The median U.S. price for a previously owned home fell 1.4 percent in the first quarter from a year earlier, the third consecutive decline, according to the National Association of Realtors. Before the third quarter of 2006 prices hadn't dropped since 1993. The quarterly median may dip another 2.4 percent in the current period, the Chicago-based industry trade group said in its June forecast.
Measured annually, the national median hasn't dropped since the Great Depression in the 1930s, according to Lawrence Yun, an economist with the trade group.
Increase in Foreclosures
The share of mortgages entering foreclosure rose to 0.58 percent in the first quarter, the highest on record, from 0.54 percent in the final three months of 2006, the Mortgage Bankers Association said in a report last week. Subprime loans going into default rose to a five-year high of 2.43 percent, up from 2 percent, and late payments from borrowers with poor credit histories rose to almost 13.8 percent, the highest since 2002.
Prime loans entering foreclosure increased to 0.25 percent, the highest in a survey that goes back to 1972. That's a sign that even the most creditworthy borrowers are being squeezed, Roubini said.
"We have a lot of people, even prime borrowers, who are at the edge because they either bought with no equity, they have an ARM that's seen a rate spike, or they used their house like an ATM and turned their equity into cash," Roubini said. "Many of those people are under water today, and if they have to sell, it's going to drag down values in their neighborhood."
Adjustable Rates
Some owners are selling their homes at "fire sale" prices to avoid foreclosure after seeing their adjustable mortgage rates spike, said Lawrence White, an economics professor at the Stern School of Business.

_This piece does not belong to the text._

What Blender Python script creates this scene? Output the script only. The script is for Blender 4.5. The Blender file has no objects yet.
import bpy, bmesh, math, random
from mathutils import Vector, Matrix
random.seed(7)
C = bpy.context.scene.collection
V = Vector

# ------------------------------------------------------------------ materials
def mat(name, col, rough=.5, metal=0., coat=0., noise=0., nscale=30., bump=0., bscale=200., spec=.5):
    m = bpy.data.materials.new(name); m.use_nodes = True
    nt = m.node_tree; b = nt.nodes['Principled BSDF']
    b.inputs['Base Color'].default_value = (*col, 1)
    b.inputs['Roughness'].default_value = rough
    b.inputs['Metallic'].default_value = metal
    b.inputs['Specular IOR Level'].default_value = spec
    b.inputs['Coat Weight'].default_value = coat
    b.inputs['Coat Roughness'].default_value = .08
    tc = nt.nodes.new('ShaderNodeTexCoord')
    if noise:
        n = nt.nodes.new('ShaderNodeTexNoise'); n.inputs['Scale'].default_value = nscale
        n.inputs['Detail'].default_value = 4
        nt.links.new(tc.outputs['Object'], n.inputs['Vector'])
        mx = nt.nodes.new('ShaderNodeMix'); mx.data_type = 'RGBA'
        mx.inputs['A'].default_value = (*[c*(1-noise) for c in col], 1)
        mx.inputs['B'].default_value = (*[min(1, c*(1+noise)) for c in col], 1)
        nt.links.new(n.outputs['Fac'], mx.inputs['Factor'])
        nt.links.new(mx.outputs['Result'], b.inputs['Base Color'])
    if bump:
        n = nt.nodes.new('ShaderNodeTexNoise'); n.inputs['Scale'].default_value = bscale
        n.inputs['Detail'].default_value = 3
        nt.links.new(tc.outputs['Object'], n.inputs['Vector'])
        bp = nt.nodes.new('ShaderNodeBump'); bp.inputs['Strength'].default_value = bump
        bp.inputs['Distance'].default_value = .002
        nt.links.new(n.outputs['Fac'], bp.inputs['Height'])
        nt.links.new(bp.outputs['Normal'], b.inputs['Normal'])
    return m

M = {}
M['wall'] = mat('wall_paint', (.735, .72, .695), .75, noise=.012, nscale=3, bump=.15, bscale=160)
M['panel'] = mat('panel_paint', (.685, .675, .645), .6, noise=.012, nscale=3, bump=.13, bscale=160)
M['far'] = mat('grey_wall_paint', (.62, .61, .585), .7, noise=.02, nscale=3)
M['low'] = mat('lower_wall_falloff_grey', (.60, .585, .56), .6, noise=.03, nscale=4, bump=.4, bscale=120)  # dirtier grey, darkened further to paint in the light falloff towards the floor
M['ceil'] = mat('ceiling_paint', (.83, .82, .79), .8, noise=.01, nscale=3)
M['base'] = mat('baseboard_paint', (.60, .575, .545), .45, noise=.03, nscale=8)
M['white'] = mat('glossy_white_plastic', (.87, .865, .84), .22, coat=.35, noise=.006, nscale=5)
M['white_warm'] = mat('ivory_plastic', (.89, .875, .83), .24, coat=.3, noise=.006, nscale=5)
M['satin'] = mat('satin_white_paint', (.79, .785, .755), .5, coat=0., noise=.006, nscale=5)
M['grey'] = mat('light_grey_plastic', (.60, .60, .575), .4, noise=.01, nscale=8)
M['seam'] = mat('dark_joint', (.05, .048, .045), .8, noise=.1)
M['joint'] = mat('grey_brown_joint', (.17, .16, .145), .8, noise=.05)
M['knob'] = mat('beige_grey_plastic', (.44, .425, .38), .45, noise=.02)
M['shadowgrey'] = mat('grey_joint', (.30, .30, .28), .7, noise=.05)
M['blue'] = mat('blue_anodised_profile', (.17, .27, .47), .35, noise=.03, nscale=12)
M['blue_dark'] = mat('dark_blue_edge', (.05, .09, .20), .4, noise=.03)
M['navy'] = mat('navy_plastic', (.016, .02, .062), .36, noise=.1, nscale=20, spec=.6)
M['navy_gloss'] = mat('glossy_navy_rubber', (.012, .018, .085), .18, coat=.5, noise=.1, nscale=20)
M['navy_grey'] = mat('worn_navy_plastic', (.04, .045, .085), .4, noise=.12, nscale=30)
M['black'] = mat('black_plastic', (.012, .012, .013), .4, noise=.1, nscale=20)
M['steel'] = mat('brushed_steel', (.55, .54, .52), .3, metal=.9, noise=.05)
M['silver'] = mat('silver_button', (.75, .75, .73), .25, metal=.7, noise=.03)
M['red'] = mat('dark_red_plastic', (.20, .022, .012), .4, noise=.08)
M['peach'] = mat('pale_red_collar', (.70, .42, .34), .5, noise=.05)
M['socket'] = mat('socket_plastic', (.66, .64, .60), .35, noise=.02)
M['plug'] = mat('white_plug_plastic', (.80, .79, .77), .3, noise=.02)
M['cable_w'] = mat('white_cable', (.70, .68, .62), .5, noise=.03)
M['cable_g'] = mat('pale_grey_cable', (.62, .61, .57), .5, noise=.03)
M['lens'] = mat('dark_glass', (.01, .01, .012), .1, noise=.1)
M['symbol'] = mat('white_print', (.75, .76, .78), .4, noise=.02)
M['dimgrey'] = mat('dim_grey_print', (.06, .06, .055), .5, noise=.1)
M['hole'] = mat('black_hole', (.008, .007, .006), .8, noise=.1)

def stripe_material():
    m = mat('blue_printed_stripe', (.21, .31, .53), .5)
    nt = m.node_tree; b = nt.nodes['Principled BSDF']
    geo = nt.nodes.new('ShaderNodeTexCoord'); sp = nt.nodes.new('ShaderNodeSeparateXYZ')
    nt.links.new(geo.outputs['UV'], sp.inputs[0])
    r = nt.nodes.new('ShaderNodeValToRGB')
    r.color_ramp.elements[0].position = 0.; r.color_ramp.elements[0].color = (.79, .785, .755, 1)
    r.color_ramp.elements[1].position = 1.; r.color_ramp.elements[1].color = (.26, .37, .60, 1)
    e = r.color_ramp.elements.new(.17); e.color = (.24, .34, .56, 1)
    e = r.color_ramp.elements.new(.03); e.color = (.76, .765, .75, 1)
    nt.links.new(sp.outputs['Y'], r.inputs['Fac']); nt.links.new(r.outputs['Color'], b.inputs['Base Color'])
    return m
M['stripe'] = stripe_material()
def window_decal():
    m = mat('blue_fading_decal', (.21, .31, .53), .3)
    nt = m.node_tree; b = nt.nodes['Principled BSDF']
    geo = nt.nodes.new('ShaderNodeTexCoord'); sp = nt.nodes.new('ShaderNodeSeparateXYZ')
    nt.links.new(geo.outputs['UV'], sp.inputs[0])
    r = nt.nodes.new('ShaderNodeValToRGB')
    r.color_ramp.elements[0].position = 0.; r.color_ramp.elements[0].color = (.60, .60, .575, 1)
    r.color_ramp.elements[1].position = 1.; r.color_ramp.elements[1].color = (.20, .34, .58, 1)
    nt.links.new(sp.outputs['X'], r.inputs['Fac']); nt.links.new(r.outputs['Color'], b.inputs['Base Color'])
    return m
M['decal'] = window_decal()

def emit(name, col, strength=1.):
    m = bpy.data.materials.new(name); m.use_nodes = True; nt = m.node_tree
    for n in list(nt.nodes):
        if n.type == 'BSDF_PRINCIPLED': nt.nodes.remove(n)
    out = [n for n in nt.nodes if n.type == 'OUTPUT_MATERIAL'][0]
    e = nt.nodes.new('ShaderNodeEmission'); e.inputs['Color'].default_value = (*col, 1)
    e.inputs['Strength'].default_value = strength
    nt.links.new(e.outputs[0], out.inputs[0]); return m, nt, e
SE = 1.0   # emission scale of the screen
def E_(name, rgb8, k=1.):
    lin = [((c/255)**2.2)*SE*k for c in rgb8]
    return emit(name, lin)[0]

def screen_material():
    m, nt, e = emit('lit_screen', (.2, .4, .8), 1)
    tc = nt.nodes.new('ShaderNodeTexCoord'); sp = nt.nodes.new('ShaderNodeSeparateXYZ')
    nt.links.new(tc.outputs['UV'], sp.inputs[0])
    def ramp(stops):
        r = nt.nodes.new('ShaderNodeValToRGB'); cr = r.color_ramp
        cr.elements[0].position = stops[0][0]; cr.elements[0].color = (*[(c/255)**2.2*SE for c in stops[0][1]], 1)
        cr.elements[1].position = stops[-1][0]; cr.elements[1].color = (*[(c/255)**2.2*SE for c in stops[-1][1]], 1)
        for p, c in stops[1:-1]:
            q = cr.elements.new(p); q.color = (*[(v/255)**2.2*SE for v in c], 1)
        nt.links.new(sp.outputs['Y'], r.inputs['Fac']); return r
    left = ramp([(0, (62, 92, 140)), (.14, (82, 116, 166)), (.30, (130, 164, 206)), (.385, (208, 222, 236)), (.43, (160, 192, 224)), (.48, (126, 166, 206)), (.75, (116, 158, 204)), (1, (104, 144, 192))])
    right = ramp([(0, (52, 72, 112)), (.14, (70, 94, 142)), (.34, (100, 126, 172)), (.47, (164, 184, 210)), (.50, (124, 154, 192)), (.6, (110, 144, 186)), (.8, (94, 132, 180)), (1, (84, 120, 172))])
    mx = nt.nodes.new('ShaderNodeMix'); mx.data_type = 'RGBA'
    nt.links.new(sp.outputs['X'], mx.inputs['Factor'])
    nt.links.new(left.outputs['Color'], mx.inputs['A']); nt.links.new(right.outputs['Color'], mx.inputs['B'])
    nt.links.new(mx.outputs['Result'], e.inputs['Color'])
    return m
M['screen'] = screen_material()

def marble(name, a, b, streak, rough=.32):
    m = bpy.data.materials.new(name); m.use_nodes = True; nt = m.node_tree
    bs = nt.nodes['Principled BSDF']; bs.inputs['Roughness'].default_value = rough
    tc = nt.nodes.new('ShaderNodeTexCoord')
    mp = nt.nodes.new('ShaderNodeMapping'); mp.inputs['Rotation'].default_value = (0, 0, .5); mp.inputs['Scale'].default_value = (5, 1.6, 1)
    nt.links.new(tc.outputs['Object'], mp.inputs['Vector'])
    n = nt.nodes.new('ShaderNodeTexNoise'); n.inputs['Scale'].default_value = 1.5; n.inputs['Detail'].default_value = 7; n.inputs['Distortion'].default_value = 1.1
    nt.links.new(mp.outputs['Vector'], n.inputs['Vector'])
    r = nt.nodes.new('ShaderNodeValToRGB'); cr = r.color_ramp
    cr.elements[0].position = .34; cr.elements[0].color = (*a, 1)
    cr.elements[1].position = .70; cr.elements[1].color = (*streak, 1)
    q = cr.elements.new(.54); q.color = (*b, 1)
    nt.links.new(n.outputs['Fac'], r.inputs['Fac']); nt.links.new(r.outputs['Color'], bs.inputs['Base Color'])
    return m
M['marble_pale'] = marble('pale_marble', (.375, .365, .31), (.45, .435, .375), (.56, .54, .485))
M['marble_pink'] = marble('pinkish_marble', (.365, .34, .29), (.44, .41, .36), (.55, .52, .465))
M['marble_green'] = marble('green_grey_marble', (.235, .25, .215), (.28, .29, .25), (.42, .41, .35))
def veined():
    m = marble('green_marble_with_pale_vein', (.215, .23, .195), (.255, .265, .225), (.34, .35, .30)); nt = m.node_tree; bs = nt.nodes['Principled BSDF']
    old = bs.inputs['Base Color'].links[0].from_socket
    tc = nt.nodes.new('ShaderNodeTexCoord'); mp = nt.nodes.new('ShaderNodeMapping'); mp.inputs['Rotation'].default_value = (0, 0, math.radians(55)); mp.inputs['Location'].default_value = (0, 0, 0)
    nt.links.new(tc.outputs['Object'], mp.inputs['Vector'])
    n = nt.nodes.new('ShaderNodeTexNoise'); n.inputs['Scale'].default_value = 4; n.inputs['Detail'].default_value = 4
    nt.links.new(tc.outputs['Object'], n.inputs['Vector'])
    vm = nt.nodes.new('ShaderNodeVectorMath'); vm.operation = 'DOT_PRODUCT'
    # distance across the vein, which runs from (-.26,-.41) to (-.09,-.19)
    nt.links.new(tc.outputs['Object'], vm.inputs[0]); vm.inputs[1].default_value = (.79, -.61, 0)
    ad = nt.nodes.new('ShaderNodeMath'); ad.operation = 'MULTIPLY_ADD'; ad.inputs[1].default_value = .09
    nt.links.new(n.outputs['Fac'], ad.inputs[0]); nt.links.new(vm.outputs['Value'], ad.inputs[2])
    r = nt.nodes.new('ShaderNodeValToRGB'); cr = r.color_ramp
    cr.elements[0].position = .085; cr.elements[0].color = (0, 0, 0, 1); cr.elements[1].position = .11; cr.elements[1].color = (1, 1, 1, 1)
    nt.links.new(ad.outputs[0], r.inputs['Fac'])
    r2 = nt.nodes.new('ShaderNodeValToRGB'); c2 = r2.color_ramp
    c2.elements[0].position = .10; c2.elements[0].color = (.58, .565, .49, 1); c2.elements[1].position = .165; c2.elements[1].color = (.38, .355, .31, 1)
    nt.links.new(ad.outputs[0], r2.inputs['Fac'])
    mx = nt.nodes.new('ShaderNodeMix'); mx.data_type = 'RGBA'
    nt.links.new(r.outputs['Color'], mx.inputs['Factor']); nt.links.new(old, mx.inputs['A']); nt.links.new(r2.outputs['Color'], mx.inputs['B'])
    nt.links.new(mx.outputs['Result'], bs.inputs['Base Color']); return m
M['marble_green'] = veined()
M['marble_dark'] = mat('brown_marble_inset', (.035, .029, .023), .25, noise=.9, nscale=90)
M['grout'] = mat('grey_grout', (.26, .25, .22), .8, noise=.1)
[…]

"Prices will continue to soften for as long as we have distressed sellers," White said. Some regions of the U.S. could see price declines of 10 percent in the next six to 12 months, he said. The slump probably won't cause a recession, he said.
"It's not going to be the 1929 stock-market disaster, with people jumping out of buildings, but there is going to be widely dispersed pain for the next few quarters," he said.
The biggest problem is volatile home prices, said Gary Shilling, head of A. Gary Shilling & Co., an economic forecasting company in Springfield, New Jersey. Shilling put the chance of a recession this year at 75 percent.
"A lot of people went out on a limb to pay the record high prices for homes, and they're in trouble now," he said.
"Exploding ARMs"
Borrowers who got loans with so-called teaser rates are in the biggest bind, according to Shilling. Prices surged a record 12 percent in 2005, spurring buyers to "stretch" to qualify for bigger loans by using interest-only ARMs or so-called option ARMs with low introductory payments.
Some have payments based on interest rates as low as 1 percent. At the end of an introductory period, the rate can more than quadruple, leading them to be called "exploding ARMs," he said. Some loans allow borrowers to choose how much they want to pay, with the balance added to the loan's principle, making it possible to owe more than the home's purchase price.
"Homeowners with adjustable-rate mortgages are getting squeezed on all sides," said Diane Swonk, chief economist at Mesirow Financial Inc. in Chicago. Real estate taxes have surged along with home prices, and many U.S. homeowners saw their property insurance double after Hurricane Katrina ravaged Louisiana and Mississippi, she said.
Swonk said the housing slide will last into next year. Still, she doesn't expect the economy to slow because of it.
"The economy could easily beat expectations in the second half of this year," she said. "The housing correction remains the primary threat to that happening."